Opened 14 years ago
Closed 13 years ago
#14553 closed defect (bug) (fixed)
Prevent localized MS sites from stomping core update checks
Reported by: | nacin | Owned by: | |
---|---|---|---|
Milestone: | 3.1 | Priority: | normal |
Severity: | normal | Version: | 3.0 |
Component: | Upgrade/Install | Keywords: | has-patch |
Focuses: | multisite | Cc: |
Description
For reasons currently passing my understanding, we fire core, plugin, and theme checks on all sites in a network.
One issue is if sites run different locales, then they will stomp on the transient set by the previous check and potentially return bad information.
Example. The network runs 3.0.1. WPLANG is set to ''
, which means get_locale() would return en_US
. When site A runs an update check, there's no update. Site B has a blog-level WPLANG option of de_DE. When it runs an update check, the API returns 3.0.1-de_DE, even though the install is defined as 3.0.1-en_US. As this is then stored in a sitemeta transient, each update stomps over the last, and so depending on whether an en_US blog or de_DE blog ran the update check last, you may have a very annoying nag telling you to upgrade to the version you're already at.
Ironically, this is a performance improvement over MU (even if more annoying), since MU stored update check results in a blog transient. Instead of the checks stomping each other, they all ran independently.
I'm not sure of the fix here. I'm not convinced we should put logic in either get_locale() or wp_version_check().

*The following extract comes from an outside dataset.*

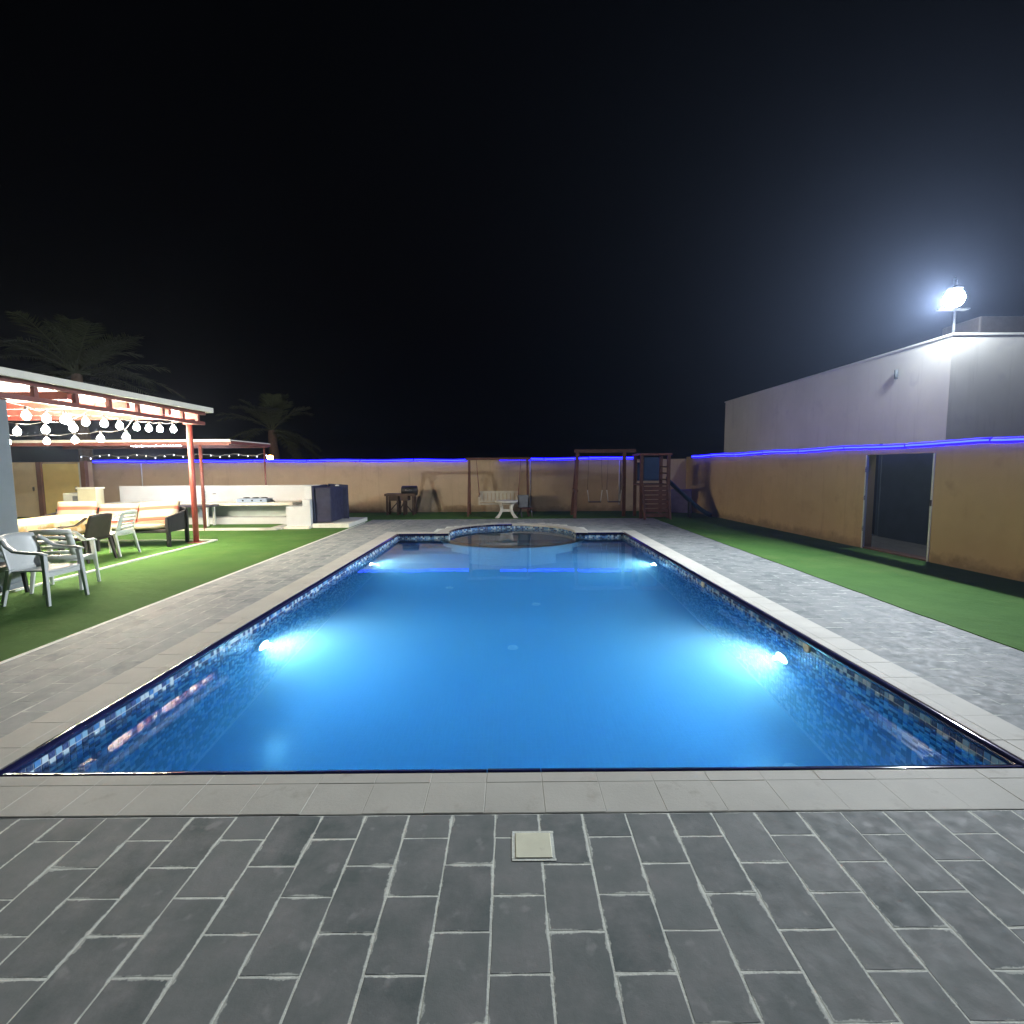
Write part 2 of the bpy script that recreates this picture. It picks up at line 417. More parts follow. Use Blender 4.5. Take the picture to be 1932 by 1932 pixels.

Nor do I think we should attach a MS default filter.
Here's my idea currently -- introduce get_network_locale(), or a $network_wide = false
argument on get_locale(), that would skip checking the blog-level WPLANG option.
Originally reported by nkuttler in IRC yesterday.
I'll be opening a new ticket on 3.1 to restrict core, plugin, and theme update checks to the root site only. Thankfully, our network admin makes that a bit more intuitive.
Attachments (2)
Change History (15)
#2
@
14 years ago
- Cc office@… added
I tested the patch and it fixes the nag messages for me, for all blogs and after deleting the _site_transient_update_core entry repeatedly.
#3
@
14 years ago
- Cc gazouteast added
@nkuttler - could you elaborate please on "after deleting the _site_transient_update_core entry repeatedly" - I have one very problematic standalone site that this may assist (it keeps getting thumped for server resource abuse despite the site being almost a ghost town nowadays).
thanks
#4
@
14 years ago
Apply the patch and run this in your db:
delete from wp_sitemeta where meta_key='_site_transient_update_core';
I kind of doubt this bug can cause any performance issues though (?)
#5
@
14 years ago
Oh, I just noticed a bug with this patch. The blog completely it's WPLANG setting as defined on the blog settings page (backend and frontend weren't localized any more). I'll have a look as soon as I can.
#6
follow-up:
↓ 12
@
14 years ago
New patch. I also noticed that we should probably be pulling get_site_option('WPLANG') even if WP_INSTALLING is defined, such as when activating a new blog... So that might be another bug?
#8
@
14 years ago
thanks nkuttler - I'm waiting until nacin finishes his checks from his last post then will try this on the problematic install to see if it helps.
#10
@
14 years ago
- Milestone changed from 3.1 to Future Release
We now have
if ( ! is_main_site() ) return;
in wp-includes/update.php. Not sure if there's anything else here need solving.
#11
@
13 years ago
- Keywords reporter-feedback removed
- Milestone changed from Future Release to 3.1
Since [15591], update checks are only run from the main site, so this is fixed.
I was thinking if we should only show the update nag on the main site, but leaving it as is also makes sense.